Na realidade, os políticos e as pessoas que passam por opinadores, especialmente neste Portugalzinho de «brandos» costumes,  estão constantemente a fazer esse erro, a cometer esta falácia. Assim, costumam «argumentar», perante a opinião contrária, simplesmente emitindo um juízo de valor sobre quem (a pessoa ou a instituição) a emite: um apontar a dedo, que eles esperam fazer passar por argumento junto dum público apressado e pouco esclarecido nestes «truques». Assim, eles dão, a um certo número na audiência, a ilusão de que estão a debater a sério, seja que assunto for. 
Como aconselha Caitlin Johnstone, a réplica a este tipo de ataques, não consiste em fazer como quem nos ataca desta forma, mas antes desmontar a falácia. 
Mas é necessário que o público, não só os protagonistas, esteja consciente do seguinte: 
Certas pessoas ou entidades, ao fazer passar por argumento, aquilo que na realidade é um ataque «ad hominem» estão a ser extremamente autoritárias, estão a desprezar o outro (como se alguém não tivesse direito a ter seus próprios pontos de vista) e a desprezar a audiência, o público. Com efeito, quem faz esse tipo de falácia nos debates, julga que o público é tão ignorante ou estúpido que engole estas acrobacias verbais, como se fossem argumentos reais e com interesse para o tema em debate.
Nota-se este comportamento em todo o espectro político e ideológico.
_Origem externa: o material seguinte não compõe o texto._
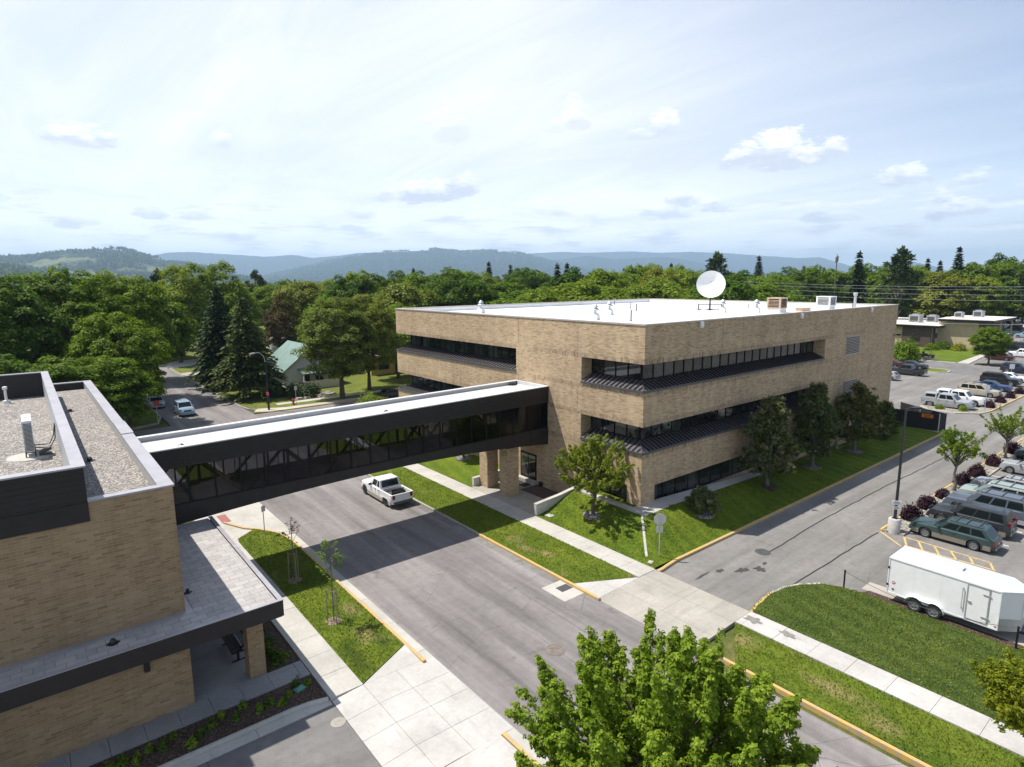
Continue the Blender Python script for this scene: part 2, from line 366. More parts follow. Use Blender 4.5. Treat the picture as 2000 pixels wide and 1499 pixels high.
def leafmat(name, dark, mid, lite, trans=.28, scale=.9, spread=1.0):
    m, nt, bs = new_mat(name); out = nt.n['Material Output']
    g = nt.n.new('ShaderNodeNewGeometry'); rnd = g.outputs['Random Per Island']
    n = nt.noise(nt.obj(), scale, 3, .6)
    v = nt.math('ADD', nt.math('MULTIPLY', rnd, .55), nt.math('MULTIPLY', n, .55))
    c = nt.ramp(v, [(.18, dark), (.5, mid), (.86, lite)])
    oi = nt.n.new('ShaderNodeObjectInfo')
    c = nt.mix(1.0, c, nt.ramp(oi.outputs['Random'], [(0, (.80, .86, .85)), (.5, (1, 1, 1)), (1, (1.22, 1.10, .95))]), 'MULTIPLY')
    nt.set(bs, 'Base Color', c); bs.inputs['Roughness'].default_value = .6; bs.inputs['Specular IOR Level'].default_value = .10
    tl = nt.add('ShaderNodeBsdfTranslucent', Color=nt.mix(1.0, c, (1.35, 1.35, .5), 'MULTIPLY'))
    mx = nt.add('ShaderNodeMixShader', i0=trans, i1=bs.outputs[0], i2=tl.outputs[0])
    nt.l.new(mx.outputs[0], out.inputs['Surface']); M[name] = m
leafmat('leaf_bright', (.070, .125, .007), (.128, .215, .014), (.25, .335, .045), .38)
leafmat('leaf_yellow', (.10, .13, .006), (.20, .225, .014), (.33, .33, .025), .36)
leafmat('leaf_maple', (.032, .078, .006), (.094, .165, .009), (.21, .285, .022), .34)
leafmat('leaf_pear', (.070, .110, .010), (.145, .195, .016), (.28, .30, .045), .34)
leafmat('leaf_street', (.028, .072, .006), (.078, .142, .009), (.185, .260, .020), .34)
leafmat('leaf_deep', (.020, .054, .008), (.054, .110, .010), (.13, .20, .020), .30)
leafmat('leaf_light', (.070, .125, .011), (.135, .20, .017), (.24, .30, .034), .34)
leafmat('leaf_olive', (.055, .085, .012), (.125, .160, .022), (.25, .27, .050), .30)
leafmat('leaf_red', (.026, .024, .010), (.055, .042, .016), (.10, .08, .025), .15)
leafmat('leaf_purple', (.012, .005, .009), (.028, .010, .018), (.062, .024, .036), .08)
leafmat('needle_dark', (.014, .034, .014), (.032, .060, .020), (.070, .098, .034), .06)
leafmat('needle_spruce', (.028, .052, .014), (.060, .090, .022), (.14, .16, .045), .08)
leafmat('needle_pine', (.028, .058, .014), (.068, .108, .024), (.16, .19, .05), .14)
leafmat('needle_candle', (.07, .085, .04), (.15, .16, .085), (.25, .24, .13), .1)
leafmat('grass_blade', (.054, .102, .009), (.125, .185, .016), (.25, .26, .06), .25, scale=1.1)

# ------------------------------------------------------------------ sun, sky, camera
SUN = Vector((-.33, .44, 1.0)).normalized()
el = math.asin(SUN.z); az = math.atan2(SUN.x, SUN.y)      # az: clockwise from +Y
sl = bpy.data.lights.new('sun', 'SUN'); sl.energy = 4.8; sl.angle = R(.5); sl.color = (1, .95, .88)
so = bpy.data.objects.new('sun', sl); COL.objects.link(so); so.rotation_euler = (-SUN).to_track_quat('-Z', 'Y').to_euler(); so.location = (0, 0, 60)
W = bpy.data.worlds.new('World'); SC.world = W; W.use_nodes = True
nt = NT(W); bg = nt.n['Background']
sky = nt.n.new('ShaderNodeTexSky'); sky.sky_type = 'NISHITA'; sky.sun_disc = False
sky.sun_elevation = el; sky.sun_rotation = az; sky.altitude = 900; sky.air_density = 1.0; sky.dust_density = 1.2; sky.ozone_density = 1.5
D = nt.n.new('ShaderNodeTexCoord').outputs['Generated']
sx = nt.add('ShaderNodeSeparateXYZ', i0=D); X, Y, Z = sx.outputs[0], sx.outputs[1], sx.outputs[2]
AZ = nt.math('MULTIPLY', nt.math('ARCTAN2', X, Y), 180 / PI); EL = nt.math('MULTIPLY', nt.math('ARCSINE', Z), 180 / PI)
# high cloud veil: streaks projected on a plane at cloud height, thinner to the east
zc = nt.math('MAXIMUM', nt.math('ADD', Z, .10), .03)
pl = nt.add('ShaderNodeCombineXYZ', X=nt.math('DIVIDE', X, zc), Y=nt.math('DIVIDE', Y, zc)).outputs[0]
streak = nt.noise(nt.map(pl, (1.0, .26, 1), (0, 0, R(-52))), 1.5, 8, .62, .9)
broad = nt.noise(nt.map(pl, (.35, .2, 1), (0, 0, R(-40))), 1.0, 3, .5)
edge = nt.math('MULTIPLY', nt.mr(nt.math('ADD', AZ, nt.math('MULTIPLY', EL, .55)), 50, 88, 1.0, .26), nt.math('MULTIPLY', nt.mr(EL, 24, 48, 1, .5), nt.mr(nt.math('ABSOLUTE', nt.math('SUBTRACT', AZ, 30)), 55, 85, 1, .6)))
veil = nt.math('MULTIPLY', nt.math('ADD', .62, nt.math('MULTIPLY', nt.mr(nt.math('ADD', nt.math('MULTIPLY', streak, .62), nt.math('MULTIPLY', broad, .38)), .36, .62), .38)), edge)
low = nt.mr(EL, 0, 9, .55, 0)
veil = nt.math('MINIMUM', nt.math('ADD', veil, nt.math('MULTIPLY', low, .5)), 1.0)
VW = (7.9, 8.1, 8.55)
hb = nt.mr(EL, 0, 10, 1.5, 1.0); col = nt.mix(veil, nt.mix(1.0, sky.outputs[0], (1.0, 1.0, 1.04), 'MULTIPLY'), nt.mix(1.0, nt.add('ShaderNodeCombineXYZ', X=hb, Y=hb, Z=hb).outputs[0], VW, 'MULTIPLY'))
grey = nt.noise(nt.map(nt.add('ShaderNodeCombineXYZ', X=nt.math('MULTIPLY', AZ, .07), Y=nt.math('MULTIPLY', EL, .42)).outputs[0]), 1.0, 7, .6, .5)
col = nt.mix(nt.math('MULTIPLY', nt.mr(grey, .50, .66, 0, .42), nt.mr(EL, 20, 5, 0, 1)), col, (5.9, 6.4, 7.4))
ang = nt.add('ShaderNodeCombineXYZ', X=nt.math('MULTIPLY', AZ, .55), Y=nt.math('MULTIPLY', EL, 1.35)).outputs[0]
CN = nt.noise(ang, .62, 7, .62, .25)
CN3 = nt.noise(ang, 3.2, 6, .6, .2)
CN2 = nt.noise(nt.map(ang, (1, 1, 1), (0, 0, 0), (3.1, 1.7, 0)), .9, 6, .6)
# banks of small fair-weather cumulus in perspective rows near the horizon
rows = nt.noise(nt.map(nt.add('ShaderNodeCombineXYZ', X=nt.math('MULTIPLY', AZ, .22), Y=nt.math('MULTIPLY', EL, 1.25)).outputs[0]), 1.0, 6, .58)
rmask = nt.math('MULTIPLY', nt.mr(rows, .475, .60), nt.math('MULTIPLY', nt.mr(EL, .9, 2.0), nt.mr(EL, 5.6, 7.4, .8, 0)))
rsh = nt.mr(nt.noise(nt.map(nt.add('ShaderNodeCombineXYZ', X=nt.math('MULTIPLY', AZ, .22), Y=nt.math('MULTIPLY', nt.math('SUBTRACT', EL, .35), 1.25)).outputs[0]), 1.0, 6, .58), .46, .62)
col = nt.mix(nt.math('MULTIPLY', rmask, .95), col, nt.mix(rsh, (9.3, 9.3, 9.2), (5.8, 6.15, 7.0)))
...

Nota-se nos canais de media «mainstream» e também, em canais de media «alternativos». 
O facto de ser tão banal, torna esta falácia ainda mais perigosa, pois ela surge como «natural», como «pecadilho». 
Na verdade, não o é: porque, como refiro acima, é autoritária; exclui o debate; torna impossível qualquer diálogo; impossibilita que se vá ao cerne de um assunto; transforma um debate de ideias, num juízo sobre pessoas e virtudes ou pecados das mesmas. No fundo, é uma recusa em dialogar, não explicitamente assumida, uma hipócrita forma de rebaixar eventuais opositores.
 Revela uma grande instabilidade e insegurança por parte de quem assim procede pois, quem está seguro dos argumentos que defende, não teme discuti-los. 
Pelo contrário, quem teme o debate, esconde-se atrás de falácias. A mais corriqueira destas falácias consiste em «por em causa» o portador do argumento e não o argumento em si mesmo.